The authors teach that a prestige product can win both mass market and high-end buyers. A technique Lafley and Martin call “masstige” – a mash-up of mass market and prestige – calls for giving mass-market buyers a prestige brand that fits their needs. With masstige, marketers help high-end customers identify a high-quality, luxury item, and they show mass-market buyers that they can affordably step up to luxury. P&G launched a new masstige category: new $18.99 Olay Total Effects.

The new, more effective products could credibly be sold in department stores like Macy’s and Saks, the prestige channel that accounted for more than half the market.A.G. Lafley and Roger L. Martin

Alas, the authors failed to capture (or perhaps decided not to share) the insider details of the apparently heated internal price debate about the launch of this masstige leader. These arguments are not incidental, because price turned out to be the cornerstone of P&G’s strategy. Some voices at P&G found $12.99 too cheap and $18.99 too costly. But $15.99 was a “no man’s land” – too expensive for a mass shopper and not prestigious enough for high-end. In the end, $18.99 was just right. The mid-market reached up and the high market reached down. P&G’s eventually expanded its masstige marketing to include luxurious, high-end $50 Olay Pro-X.

P&G skin care sales jumped from 2% to 4% annual growth in the 1990s to “double-digit sales and profit growth” from the 2000 re-launch throughout the next decade. The company turned Olay into a $2.5 billion brand with high margins and targeted consumers “squarely in the heart” of desirable market segments.

Measure your success

In Lafley and Martin’s analysis, the five vital strategy questions played out remarkably to reflect Olay’s wins. First, its aspirations produced North American market leadership, strong global sales and a big masstige win. Second, the masstige playing field worked, drawing women in their 30s and 40s. Third, P&G won by creating products that worked to make facial skin look younger, a memorable ad campaign and the masstige channel. Fourth, P&G’s core competencies delivered “packaging, distribution, marketing and…business model innovation.” And fifth, P&G’s relevant management systems included the global buying, service and organization Olay’s success required. 

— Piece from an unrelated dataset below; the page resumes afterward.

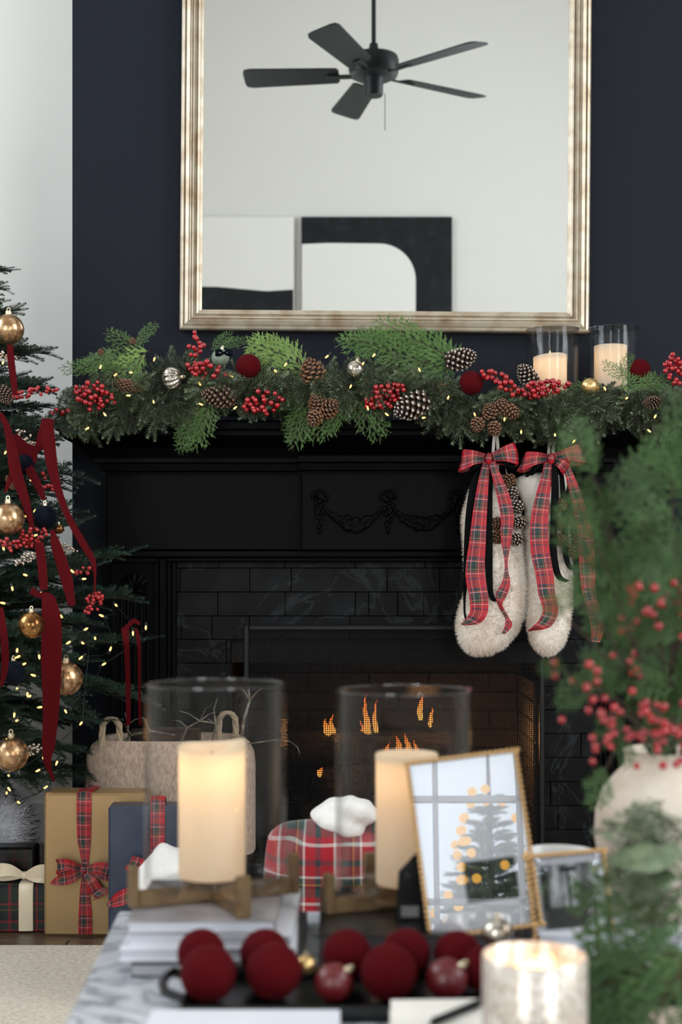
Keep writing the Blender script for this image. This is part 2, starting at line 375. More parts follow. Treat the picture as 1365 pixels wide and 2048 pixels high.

Ultimately, this is a story about choices, including the choice to create a discipline of strategic thinking and strategic practice.A.G. Lafley and Roger L. Martin

P&G went further, the authors explain. It found value in an existing product and tied new products to it. Management supported the effort by building employees’ sense of connection to Olay and monitoring customers’ reactions to the brand, packaging and marketing.  

“Strategy logic flow.”

The authors provide a model – strategy logic flow – you can use to evaluate the thinking behind your strategy with the rigor and precision that Lafley and Martin exemplify. Examine and consider your industry, client priorities and competitive position. Ask how rivals will react to your moves. Unlike many strategy authors, Lafley and Martin provide a blueprint that seems real-world workable, practical and applicable. Businesses far smaller than P&G can benefit from applying these lessons. 

The strategy logic flow…a framework designed to helpfully direct your thinking to the key analyses that inform your five strategy choices.A.G. Lafley and Roger L. Martin

To put their wisdom to work, the authors say, reverse-engineer your strategic options. “Frame” your strategic choices to identify feasible options. “Generate strategic possibilities” to add alternatives. Define the conditions for each feasible choice. Analyze blockades. Set up authoritative testing, test each option and decide. This calls for thorough research, planning and analysis. When you finish reverse engineering, resist any temptation to dust off your hands and sit back. As the authors note sternly and throughout, strategy is a process, not a result. Be ready to change as conditions evolve.